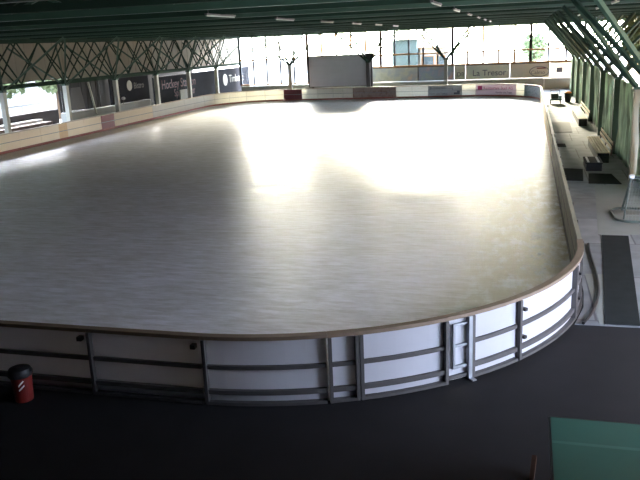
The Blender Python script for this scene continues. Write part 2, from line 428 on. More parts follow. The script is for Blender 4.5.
# print on the far boards (s runs right to left, so letters start at the higher s)
def logo_square(s, w, z0, z1, m, root):
    part('logo', sweep(B(), s-w, s, -.014, -.006, z0, z1), m, root)
logo_square(s_arc(1,85)-.20, .42, .62, .98, MAGTEXT, pk)
rim_text('Restaurant Stadl AG', .36, s_arc(1,85)-.72, .66, MAGTEXT, pk)
rim_text('Familie und Team', .24, s_arc(1,85)-1.9, .30, DARKTEXT, pk)
rim_text('Bauunternehmung', .30, s_far(-8.98)-.15, .76, DARKTEXT, gy_)
rim_text('Hoch- und Tiefbau', .22, s_far(-8.98)-.15, .28, DARKTEXT, gy_)
bm = B(); sweep(bm, s_far(-5.8)+.2, s_far(-5.8)+.75, -.014, -.006, .26, .44); sweep(bm, s_far(-5.8)+.2, s_far(-5.8)+.45, -.014, -.006, .44, .60)
part('logo', bm, DARKTEXT, gy_)

# hose lying round the near right corner, outside the boards
pts = []
for i in range(25):
    t = i/24; a = Vector((1.72, 20.2, .03)); b = Vector((1.74, 16.3, .03)); c = Vector((1.20, 14.3, .03))
    p = a*(1-t)**2 + b*2*t*(1-t) + c*t*t
    p = a*(1-t)**3 + Vector((1.6, 18.5, .03))*3*t*(1-t)**2 + Vector((1.95, 16.2, .03))*3*t*t*(1-t) + c*t**3
    pts.append(p)
tag(link('hose', tube(B(), pts, .03), BLACKM), 'black hose lying on the concrete beside the near right boards', 'hose')

# ---------------------------------------------------------------- walls, roof
struct('wall_back', box(B(), -36.5, 8, -6.6, -6.3, -.25, 7.4), mat('dark_wall', (.05, .05, .055), .8, 0, .2, .5))
struct('wall_right_added', box(B(), 4.6, 4.75, -6.3, 8.0, -.25, 7.3), MATS['dark_wall'])  # unseen wall added to cut the daylight on the near boards
struct('wall_left', box(B(), -33.6, -33.3, -6.3, 36.5, -.25, 7.3), MATS['dark_wall'])
bm = box(B(), -33.4, -33.2, 36.5, 85.5, 3.75, 7.3)
box(bm, -33.4, -33.2, 50, 84.8, 3.42, 3.75)
for k in range(45): box(bm, -33.2, -33.17, 36.6+k*1.08, 36.66+k*1.08, 3.75, 7.3)
struct('wall_left_upper', bm, CLAD)
struct('wall_left_outer', box(B(), -36.5, -36.3, 54.6, 79, -.25, 3.9), MATS['dark_wall'])
bm = box(B(), -36.6, 9.5, -6.6, 81.0, 7.35, 7.5)
for k in range(60): box(bm, -36.5, 9.4, -6+k*1.45, -5.88+k*1.45, 7.26, 7.35)
struct('ceiling', bm, ROOFM)
struct('trim_3', box(B(), -31.1, -30.9, -6.3, 80, 6.35, 7.3), DGREEN)     # left fascia
struct('trim_4', box(B(), -36.6, 9.5, 80.3, 80.6, 6.35, 7.35), GREEN)      # far fascia
struct('trim_5', box(B(), 9.3, 9.5, -6.3, 80.3, 6.3, 7.35), GREEN)         # right fascia
struct('trim_6', box(B(), -31.25, -31.0, 46.2, 80, 3.48, 3.74), DGREEN)    # eaves beam over the left bays
struct('trim_7', box(B(), -31.2, -31.05, 32.9, 46.2, 3.50, 3.62), DGREEN)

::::

**TASK STATEMENT:** Repeat only the lines from the beginning of the material through the line containing "part('logo', bm, DARKTEXT, gy_)", both ends kept, leaving pictures out.

**SOLUTION TO THE PROBLEM:**
The Blender Python script for this scene continues. Write part 2, from line 428 on. More parts follow. The script is for Blender 4.5.
# print on the far boards (s runs right to left, so letters start at the higher s)
def logo_square(s, w, z0, z1, m, root):
    part('logo', sweep(B(), s-w, s, -.014, -.006, z0, z1), m, root)
logo_square(s_arc(1,85)-.20, .42, .62, .98, MAGTEXT, pk)
rim_text('Restaurant Stadl AG', .36, s_arc(1,85)-.72, .66, MAGTEXT, pk)
rim_text('Familie und Team', .24, s_arc(1,85)-1.9, .30, DARKTEXT, pk)
rim_text('Bauunternehmung', .30, s_far(-8.98)-.15, .76, DARKTEXT, gy_)
rim_text('Hoch- und Tiefbau', .22, s_far(-8.98)-.15, .28, DARKTEXT, gy_)
bm = B(); sweep(bm, s_far(-5.8)+.2, s_far(-5.8)+.75, -.014, -.006, .26, .44); sweep(bm, s_far(-5.8)+.2, s_far(-5.8)+.45, -.014, -.006, .44, .60)
part('logo', bm, DARKTEXT, gy_)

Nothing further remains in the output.